With conceptual cues from the Neolithic passage tombs of Bryn Celli Ddu in Wales taken into its sculpted sonic headspace, this is not made for easy listening. Consequently, things take a while to settle on to an audio plane. Whilst the opening flickers and throbs of “Portal” are fairly easy to absorb, the ensuing expansive glitches and murmurs of “Secret Knowledge” and subterranean drones of “The Protectress in The Shadow” are slower to swallow.

However, it’s the two epic 17+ minute pieces rounding-out the collection, that arguably give Time Turns into Space its commanding character.
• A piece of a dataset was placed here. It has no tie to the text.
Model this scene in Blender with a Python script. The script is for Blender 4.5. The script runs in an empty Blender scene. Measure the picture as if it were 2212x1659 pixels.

Thus, “The Pattern Stone” steadily hypnotises with airy meditative burbling before bleeding into the title track, which subtly swells and swirls through subaquatic beats and a coda of murmurs, as if time-travel to the original era of stone circles could in fact be enabled through patches in ProTools (or equivalent software).

It’s heady stuff for sure then, but for those who might have once lost and rediscovered themselves during a particularly out-there festival set from The Orb or aurally ingested Aphex Twin’s Selection Ambient Works Volume II whilst looking up at the stars on clear dark night in the Welsh countryside, Time Turns into Space should make a lot of sense.